Une ode à la misandrie

Léo Tinguely •

Publié par le micro-éditeur Monstrograph (dans une très belle collection), Moi les hommes je les déteste, le premier ouvrage de Pauline Harmange a connu un succès fulgurant cet été. Si bien que Le Seuil en a dernièrement racheté les droits.


Au travers de ses expériences et réflexions personnelles, l’autrice nous explique comment elle, femme hétéro cis militante, est devenue et vit en tant que misandre. La misandrie est donc au centre de ce court essai. Si, étymologiquement, le mot se construit comme l’opposé de la misogynie (le mépris des femmes), il n’en est en aucun cas comparable. Car la misandrie n’existe qu’en réaction à la misogynie, elle en est la réponse. À l’inverse de celle-ci, la misandrie ne fait pas système, elle ne tue pas, elle ne stigmatise pas, pas plus qu’elle n’agresse ni ne harcèle. Elle est une forme de lutte féministe, une forme d’émancipation, tout autant légitime que les autres.

C’est ainsi que l’autrice définit le concept comme «un sentiment négatif à l’égard de la gent masculine dans son ensemble. Le sentiment négatif en question peut être représenté sous la forme d’un spectre allant de la simple méfiance à l’hostilité, qui se manifeste la plupart du temps par une impatience envers les hommes et un rejet de leur présence dans les cercles féminins».

L’essai se situe évidemment dans la lignée d’autres ouvrages sur la thématique comme dans le SCUM manifesto de Valerie Solanas ou plus récemment Le génie lesbien d’Alice Coffin. En comparaison, le texte s’avère un peu moins politiques et peut-être aussi moins offensif. Si sur la forme, le livre s’attaque frontalement aux hommes, le fond s’avère lui plus édulcoré, s’éloignant du discours féministe radical.

Ainsi, Pauline Harmange n’invite pas à ne plus relationner avec les hommes mais juste à déconstruire les injonctions à le faire, à ne plus se forcer à le faire. Le propos tombe d’ailleurs plusieurs fois dans le «not all men» qu’il cherche pourtant à éviter.
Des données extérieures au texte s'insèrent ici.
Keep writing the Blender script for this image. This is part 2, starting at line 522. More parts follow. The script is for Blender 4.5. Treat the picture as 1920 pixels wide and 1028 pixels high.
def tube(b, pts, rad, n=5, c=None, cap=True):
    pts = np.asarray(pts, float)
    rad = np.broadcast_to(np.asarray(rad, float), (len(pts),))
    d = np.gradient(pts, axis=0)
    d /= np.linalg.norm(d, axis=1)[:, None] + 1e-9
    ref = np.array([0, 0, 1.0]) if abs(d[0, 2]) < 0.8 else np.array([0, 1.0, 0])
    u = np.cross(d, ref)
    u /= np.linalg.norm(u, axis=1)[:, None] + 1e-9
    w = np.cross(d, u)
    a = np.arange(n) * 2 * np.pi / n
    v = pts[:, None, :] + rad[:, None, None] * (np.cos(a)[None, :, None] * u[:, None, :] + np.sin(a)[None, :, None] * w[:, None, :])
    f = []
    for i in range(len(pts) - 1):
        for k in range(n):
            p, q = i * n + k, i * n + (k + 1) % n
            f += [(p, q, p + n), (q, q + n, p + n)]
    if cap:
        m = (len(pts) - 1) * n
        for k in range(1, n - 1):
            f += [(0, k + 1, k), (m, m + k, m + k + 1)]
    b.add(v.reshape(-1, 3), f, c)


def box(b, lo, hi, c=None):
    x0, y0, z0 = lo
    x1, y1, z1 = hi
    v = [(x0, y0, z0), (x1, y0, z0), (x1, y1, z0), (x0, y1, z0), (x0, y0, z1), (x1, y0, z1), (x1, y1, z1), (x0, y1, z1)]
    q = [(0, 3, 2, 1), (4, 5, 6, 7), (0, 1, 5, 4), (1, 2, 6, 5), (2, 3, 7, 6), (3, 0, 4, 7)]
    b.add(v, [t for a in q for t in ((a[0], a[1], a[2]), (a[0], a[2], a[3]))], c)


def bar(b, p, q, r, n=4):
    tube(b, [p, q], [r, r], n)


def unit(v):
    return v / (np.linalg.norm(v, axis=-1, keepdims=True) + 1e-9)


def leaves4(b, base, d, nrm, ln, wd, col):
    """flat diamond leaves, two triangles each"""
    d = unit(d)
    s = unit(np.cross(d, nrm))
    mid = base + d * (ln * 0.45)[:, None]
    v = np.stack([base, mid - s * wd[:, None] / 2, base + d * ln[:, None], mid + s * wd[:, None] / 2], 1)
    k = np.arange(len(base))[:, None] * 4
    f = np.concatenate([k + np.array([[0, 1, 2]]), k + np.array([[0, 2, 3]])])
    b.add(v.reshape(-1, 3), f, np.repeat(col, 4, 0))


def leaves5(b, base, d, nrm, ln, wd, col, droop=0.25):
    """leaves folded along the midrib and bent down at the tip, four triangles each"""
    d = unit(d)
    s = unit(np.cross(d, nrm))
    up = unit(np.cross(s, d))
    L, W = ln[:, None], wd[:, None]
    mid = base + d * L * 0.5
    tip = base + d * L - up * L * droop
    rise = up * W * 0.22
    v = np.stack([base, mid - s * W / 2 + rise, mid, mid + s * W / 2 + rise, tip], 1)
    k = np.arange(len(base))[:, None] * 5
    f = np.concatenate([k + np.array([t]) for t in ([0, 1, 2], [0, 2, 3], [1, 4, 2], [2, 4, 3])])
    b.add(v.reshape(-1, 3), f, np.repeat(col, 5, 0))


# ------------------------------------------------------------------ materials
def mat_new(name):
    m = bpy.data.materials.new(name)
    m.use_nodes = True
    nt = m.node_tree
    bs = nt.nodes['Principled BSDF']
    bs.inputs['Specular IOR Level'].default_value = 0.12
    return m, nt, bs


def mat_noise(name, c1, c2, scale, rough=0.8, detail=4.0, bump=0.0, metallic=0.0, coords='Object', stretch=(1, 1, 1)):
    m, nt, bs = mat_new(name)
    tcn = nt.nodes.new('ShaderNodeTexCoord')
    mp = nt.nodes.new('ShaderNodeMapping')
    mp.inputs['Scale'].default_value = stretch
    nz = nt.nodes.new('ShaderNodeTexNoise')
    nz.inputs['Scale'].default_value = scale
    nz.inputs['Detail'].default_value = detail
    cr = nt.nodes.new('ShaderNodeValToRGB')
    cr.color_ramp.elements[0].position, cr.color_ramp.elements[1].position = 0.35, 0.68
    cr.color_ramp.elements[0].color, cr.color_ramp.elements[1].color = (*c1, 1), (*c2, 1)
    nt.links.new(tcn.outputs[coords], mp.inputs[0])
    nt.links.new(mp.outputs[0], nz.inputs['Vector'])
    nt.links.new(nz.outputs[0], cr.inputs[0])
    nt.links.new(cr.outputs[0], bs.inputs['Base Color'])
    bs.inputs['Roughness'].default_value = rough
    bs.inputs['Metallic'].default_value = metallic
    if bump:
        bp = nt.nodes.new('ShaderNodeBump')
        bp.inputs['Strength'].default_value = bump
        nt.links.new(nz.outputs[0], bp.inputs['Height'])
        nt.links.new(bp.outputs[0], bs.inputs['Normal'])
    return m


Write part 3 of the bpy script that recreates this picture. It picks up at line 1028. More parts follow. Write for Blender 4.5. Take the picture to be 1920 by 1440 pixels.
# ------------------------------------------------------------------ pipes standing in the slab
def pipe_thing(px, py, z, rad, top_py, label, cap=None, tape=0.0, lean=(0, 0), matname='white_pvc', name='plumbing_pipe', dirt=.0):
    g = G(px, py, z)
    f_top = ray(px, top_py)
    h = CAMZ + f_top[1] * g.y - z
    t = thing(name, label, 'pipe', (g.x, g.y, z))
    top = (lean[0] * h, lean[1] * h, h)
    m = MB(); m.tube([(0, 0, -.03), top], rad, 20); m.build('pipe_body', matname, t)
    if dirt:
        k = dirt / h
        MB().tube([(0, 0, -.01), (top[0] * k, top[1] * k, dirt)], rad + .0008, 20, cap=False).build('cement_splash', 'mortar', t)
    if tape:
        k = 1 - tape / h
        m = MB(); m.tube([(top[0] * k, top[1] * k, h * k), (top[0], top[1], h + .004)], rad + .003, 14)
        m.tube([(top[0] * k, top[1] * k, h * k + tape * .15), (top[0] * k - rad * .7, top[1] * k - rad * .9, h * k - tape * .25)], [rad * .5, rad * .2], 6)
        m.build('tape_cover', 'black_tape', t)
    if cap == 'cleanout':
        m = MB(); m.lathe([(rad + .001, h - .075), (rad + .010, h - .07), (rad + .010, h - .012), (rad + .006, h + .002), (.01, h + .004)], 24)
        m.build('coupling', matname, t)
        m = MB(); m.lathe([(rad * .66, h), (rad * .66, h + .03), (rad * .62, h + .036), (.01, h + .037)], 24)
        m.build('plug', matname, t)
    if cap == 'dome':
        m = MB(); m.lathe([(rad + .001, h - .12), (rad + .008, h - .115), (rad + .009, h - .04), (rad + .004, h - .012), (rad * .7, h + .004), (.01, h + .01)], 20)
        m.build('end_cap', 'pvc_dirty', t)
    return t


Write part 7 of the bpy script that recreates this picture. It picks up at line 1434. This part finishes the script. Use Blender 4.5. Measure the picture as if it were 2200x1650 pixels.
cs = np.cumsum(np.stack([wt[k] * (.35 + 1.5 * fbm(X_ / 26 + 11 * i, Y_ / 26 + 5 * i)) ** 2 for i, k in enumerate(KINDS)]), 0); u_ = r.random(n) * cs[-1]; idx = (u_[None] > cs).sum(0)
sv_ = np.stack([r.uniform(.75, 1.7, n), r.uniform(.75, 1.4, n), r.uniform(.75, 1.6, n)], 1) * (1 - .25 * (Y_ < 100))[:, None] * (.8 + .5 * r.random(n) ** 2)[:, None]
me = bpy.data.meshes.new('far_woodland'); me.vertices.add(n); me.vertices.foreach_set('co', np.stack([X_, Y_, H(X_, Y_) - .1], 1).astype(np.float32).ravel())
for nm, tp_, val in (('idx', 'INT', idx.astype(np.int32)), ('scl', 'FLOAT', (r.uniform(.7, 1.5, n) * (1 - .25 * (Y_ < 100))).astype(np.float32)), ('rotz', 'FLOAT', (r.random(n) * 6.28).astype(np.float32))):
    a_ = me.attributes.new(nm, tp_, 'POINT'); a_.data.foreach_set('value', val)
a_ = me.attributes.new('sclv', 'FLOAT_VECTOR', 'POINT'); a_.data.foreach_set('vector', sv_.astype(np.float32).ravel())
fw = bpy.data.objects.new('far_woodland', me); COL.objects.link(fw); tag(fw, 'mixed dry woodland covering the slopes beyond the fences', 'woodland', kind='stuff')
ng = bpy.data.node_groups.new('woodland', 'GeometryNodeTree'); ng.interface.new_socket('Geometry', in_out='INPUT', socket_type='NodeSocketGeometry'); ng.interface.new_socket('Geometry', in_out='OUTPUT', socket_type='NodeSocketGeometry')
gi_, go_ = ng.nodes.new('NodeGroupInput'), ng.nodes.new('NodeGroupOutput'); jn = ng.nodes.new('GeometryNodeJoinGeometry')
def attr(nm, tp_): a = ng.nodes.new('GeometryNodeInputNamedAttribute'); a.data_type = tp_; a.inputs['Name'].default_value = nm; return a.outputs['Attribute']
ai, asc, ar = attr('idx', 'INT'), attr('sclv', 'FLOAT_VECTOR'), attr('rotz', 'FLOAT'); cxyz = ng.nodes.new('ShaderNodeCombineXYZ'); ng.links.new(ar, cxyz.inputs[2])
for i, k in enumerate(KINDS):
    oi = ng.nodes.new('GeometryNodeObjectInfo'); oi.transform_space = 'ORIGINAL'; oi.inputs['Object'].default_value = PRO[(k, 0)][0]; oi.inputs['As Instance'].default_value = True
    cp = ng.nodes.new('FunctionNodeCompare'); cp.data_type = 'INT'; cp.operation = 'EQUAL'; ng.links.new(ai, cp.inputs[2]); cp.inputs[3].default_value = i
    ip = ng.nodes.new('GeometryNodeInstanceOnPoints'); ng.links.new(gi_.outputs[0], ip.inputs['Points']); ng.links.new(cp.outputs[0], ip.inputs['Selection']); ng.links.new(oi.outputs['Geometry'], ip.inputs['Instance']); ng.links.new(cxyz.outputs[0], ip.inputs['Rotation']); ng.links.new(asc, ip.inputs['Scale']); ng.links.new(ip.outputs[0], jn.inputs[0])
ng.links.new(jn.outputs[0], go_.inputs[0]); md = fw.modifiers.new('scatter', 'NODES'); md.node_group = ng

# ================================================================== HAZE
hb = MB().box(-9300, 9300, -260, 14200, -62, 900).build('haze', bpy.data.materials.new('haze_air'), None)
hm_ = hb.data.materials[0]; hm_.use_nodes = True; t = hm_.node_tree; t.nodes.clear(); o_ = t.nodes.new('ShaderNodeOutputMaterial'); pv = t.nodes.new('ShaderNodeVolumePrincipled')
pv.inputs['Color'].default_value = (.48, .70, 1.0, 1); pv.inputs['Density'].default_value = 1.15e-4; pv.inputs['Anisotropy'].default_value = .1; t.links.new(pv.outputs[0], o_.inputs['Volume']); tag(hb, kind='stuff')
J’ai bien conscience que ce livre, qui constitue une forme de guide de sororité, ne s’adresse pas à moi, mais à sa lecture, en tant qu’homme qui cherche à se déconstruire et se désire allié, je n’ai pas été mal à l’aise. Au contraire, je me suis senti brossé dans le sens du poil, ce qui ne me semble pas nécessairement être une bonne chose…

À lire : Pauline Harmange, Moi les hommes, je les déteste, Paris, Le Seuil, 2020.

Cet article a été publié dans Pages de gauche n° 178 (hiver 2020-2021).